En los últimos días, ha vuelto al primer plano de la actualidad la calificación crediticia o “rating” de la deuda pública emitida por algún ayuntamiento importante de nuestro país (al prescindir de los servicios de calificación que venían prestando algunas agencias de calificación crediticia) o por alguna relevante autonomía (al provocar su proceso independentista el riesgo cierto de que el rating de su deuda se sumerja definitivamente en las profundidades abisales del denominado “bono basura”).
Es por lo anterior por lo que nos parece que esta situación merece una nueva reflexión actualizada sobre el “rating” de la deuda municipal y autonómica y sobre el papel de las agencias que emiten tales calificaciones (a esta cuestión ya nos referimos en la entrada de este blog del 6.10.2015 titulada: “A vueltas con los “ratings”: De la deuda del Reino de España a la del Ayuntamiento de Madrid. De la influencia y la persuasión por la reputación”); empezando por constatar que algunas de las decisiones adoptadas por las entidades públicas han partido de las críticas que generalmente se vienen haciendo a dichas agencias.
No seré yo quien defienda la infalibilidad de los “ratings” de valores públicos y privados emitidos por aquellas agencias, que erraron clamorosamente en muchas de sus calificaciones antes y después de la crisis financiera de 2008; ni quien olvide que el oligopolio del sector causa distorsiones relevantes sobre la competencia en el mismo o que el propio modelo de negocio de estas agencias –basado en que las calificaciones las suelen pagar las entidades calificadas- implica un conflicto de intereses que no siempre se resuelve de forma adecuada para la fiabilidad de las calificaciones; ni, por último, quien abogue por su falta de responsabilidad por los daños que puedan causar sus calificaciones negligentes o maliciosas. En este sentido, he venido dejando constancia escrita de todas estas críticas (a modo de ejemplo, el lector interesado puede ver nuestra obra sobre “Las Agencias de calificación Crediticia. Agencias de Rating”, Ed. Aranzadi/Thomson Reuters, Madrid 2010).
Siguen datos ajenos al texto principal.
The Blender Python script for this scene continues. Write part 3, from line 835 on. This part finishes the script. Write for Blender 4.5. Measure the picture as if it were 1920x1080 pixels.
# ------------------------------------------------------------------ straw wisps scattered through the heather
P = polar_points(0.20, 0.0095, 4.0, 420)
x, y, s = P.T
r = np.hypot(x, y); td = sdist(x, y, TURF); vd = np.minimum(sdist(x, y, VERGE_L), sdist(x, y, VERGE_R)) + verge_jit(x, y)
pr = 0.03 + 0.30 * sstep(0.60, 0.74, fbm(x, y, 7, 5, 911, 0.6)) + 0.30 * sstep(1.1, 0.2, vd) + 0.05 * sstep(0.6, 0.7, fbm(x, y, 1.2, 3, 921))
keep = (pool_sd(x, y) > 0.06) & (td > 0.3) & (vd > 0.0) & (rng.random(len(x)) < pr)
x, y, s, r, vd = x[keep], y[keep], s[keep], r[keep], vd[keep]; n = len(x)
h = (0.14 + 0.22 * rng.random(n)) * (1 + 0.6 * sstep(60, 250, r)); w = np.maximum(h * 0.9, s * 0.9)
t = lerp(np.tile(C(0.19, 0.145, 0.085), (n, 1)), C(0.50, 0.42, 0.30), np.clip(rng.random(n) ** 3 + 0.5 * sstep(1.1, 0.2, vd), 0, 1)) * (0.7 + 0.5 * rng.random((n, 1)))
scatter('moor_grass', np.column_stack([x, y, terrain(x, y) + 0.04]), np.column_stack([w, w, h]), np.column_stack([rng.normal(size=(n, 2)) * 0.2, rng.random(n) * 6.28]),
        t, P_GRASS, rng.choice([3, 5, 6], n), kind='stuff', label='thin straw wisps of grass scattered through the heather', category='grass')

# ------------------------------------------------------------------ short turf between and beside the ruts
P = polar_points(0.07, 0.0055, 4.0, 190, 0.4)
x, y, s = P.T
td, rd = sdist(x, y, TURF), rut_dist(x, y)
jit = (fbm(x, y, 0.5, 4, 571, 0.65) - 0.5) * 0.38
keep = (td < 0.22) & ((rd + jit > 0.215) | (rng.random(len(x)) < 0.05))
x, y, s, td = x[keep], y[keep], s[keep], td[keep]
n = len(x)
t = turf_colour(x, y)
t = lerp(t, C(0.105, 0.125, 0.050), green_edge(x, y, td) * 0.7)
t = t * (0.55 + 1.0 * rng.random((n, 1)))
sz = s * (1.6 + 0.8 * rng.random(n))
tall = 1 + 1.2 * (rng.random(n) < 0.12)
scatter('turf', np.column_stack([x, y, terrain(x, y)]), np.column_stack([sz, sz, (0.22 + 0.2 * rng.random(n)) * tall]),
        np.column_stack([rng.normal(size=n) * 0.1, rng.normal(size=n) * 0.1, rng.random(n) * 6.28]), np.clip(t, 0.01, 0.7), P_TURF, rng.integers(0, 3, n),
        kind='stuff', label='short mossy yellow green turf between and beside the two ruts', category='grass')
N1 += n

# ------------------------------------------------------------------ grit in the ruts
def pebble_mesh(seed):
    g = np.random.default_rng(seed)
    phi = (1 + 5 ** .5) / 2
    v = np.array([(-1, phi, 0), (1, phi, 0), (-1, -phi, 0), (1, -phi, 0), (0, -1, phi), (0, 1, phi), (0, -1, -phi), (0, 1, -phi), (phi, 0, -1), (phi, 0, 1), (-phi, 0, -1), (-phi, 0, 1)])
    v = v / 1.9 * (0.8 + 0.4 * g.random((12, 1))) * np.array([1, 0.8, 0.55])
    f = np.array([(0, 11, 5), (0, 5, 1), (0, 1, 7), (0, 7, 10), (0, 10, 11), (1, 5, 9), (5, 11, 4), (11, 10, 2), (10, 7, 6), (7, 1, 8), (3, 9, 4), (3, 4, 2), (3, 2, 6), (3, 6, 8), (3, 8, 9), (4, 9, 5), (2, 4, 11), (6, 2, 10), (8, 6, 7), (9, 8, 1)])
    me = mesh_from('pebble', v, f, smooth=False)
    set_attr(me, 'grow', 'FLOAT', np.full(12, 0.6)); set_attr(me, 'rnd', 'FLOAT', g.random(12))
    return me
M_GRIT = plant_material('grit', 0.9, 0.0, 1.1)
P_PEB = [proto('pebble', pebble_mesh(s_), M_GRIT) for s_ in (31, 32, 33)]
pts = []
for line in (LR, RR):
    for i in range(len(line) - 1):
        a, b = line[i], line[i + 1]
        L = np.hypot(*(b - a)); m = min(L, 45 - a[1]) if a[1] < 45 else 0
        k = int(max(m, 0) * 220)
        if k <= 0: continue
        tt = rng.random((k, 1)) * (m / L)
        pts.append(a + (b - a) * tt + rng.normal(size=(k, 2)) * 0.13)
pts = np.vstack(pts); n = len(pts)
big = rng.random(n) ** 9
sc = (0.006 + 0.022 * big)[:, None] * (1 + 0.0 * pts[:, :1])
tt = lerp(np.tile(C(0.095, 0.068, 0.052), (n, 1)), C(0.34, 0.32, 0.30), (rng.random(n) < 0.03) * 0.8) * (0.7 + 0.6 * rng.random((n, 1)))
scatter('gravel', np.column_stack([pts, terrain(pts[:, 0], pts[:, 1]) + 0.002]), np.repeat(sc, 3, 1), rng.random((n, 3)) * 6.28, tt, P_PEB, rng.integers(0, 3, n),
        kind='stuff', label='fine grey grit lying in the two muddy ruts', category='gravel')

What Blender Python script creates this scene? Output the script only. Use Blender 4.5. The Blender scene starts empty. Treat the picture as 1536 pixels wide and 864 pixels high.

Sin embargo, dicho lo anterior, conviene recordar que la realidad tozuda muestra que las calificaciones crediticias o “ratings” emitidos por las tres principales agencias siguen siendo esenciales para colocar y negociar la deuda pública y privada y financiar las inversiones y los servicios públicos y privados.
Lo anterior es así porque conviene recordar que vivimos inmersos en una Economía de mercado globalizada que, a pesar de las gravísimas injusticias que provoca (cuando vemos, por ejemplo, que el hambre de millones de personas coexiste con la grosera ostentación de su riqueza que hace el 1% de la población mundial que atesora el mismo capital que el 99% restante), se nos muestra por la Historia como el menos malo de los sistemas conocidos. Y, en esta Economía, las decisiones de inversión se toman de forma global. De tal manera que, por ejemplo, el gestor de un fondo de pensiones australiano, cuando valore la posible compra de bonos de un ayuntamiento o una comunidad autónoma española (cuya ubicación exacta es probable que ignore), confiará en el “rating” que le proporcione una de las tres grandes agencias de calificación antes que en los, sin duda, persuasivos folletos que aquellas entidades públicas puedan publicar.
Y, llegados a este punto, debemos insistir en una ley financiera que se cumple casi con la misma exactitud que una ley física y que podemos enunciar conforme a un principio de proporcionalidad inversa de tal manera que: a mayor rating, menor coste de financiación y, a menor rating, mayor coste de financiación.
Por lo dicho, es evidente que el descenso o la carencia de un “rating” homologado internacionalmente encarecerá la financiación de los servicios públicos que presta el ayuntamiento o la comunidad autónoma con cargo al mercado de capitales y le obligará bien a recurrir a otras vías de financiación (tales como, por ejemplo, el incremento de los impuestos) o bien a dejar de prestar el servicio público o prestarlo en peores condiciones. Y, entonces, podremos apreciar la transición –que pone título a esta entrada- desde el bono basura a la basura sin bono que financie su recogida.
Como hemos dicho con anterioridad en este blog, se trata de que los ciudadanos conozcan en todo momento las causas y los efectos que llevan al precio de las cosas y los servicios públicos y, después, decidan como financiarlas con pleno conocimiento de causa.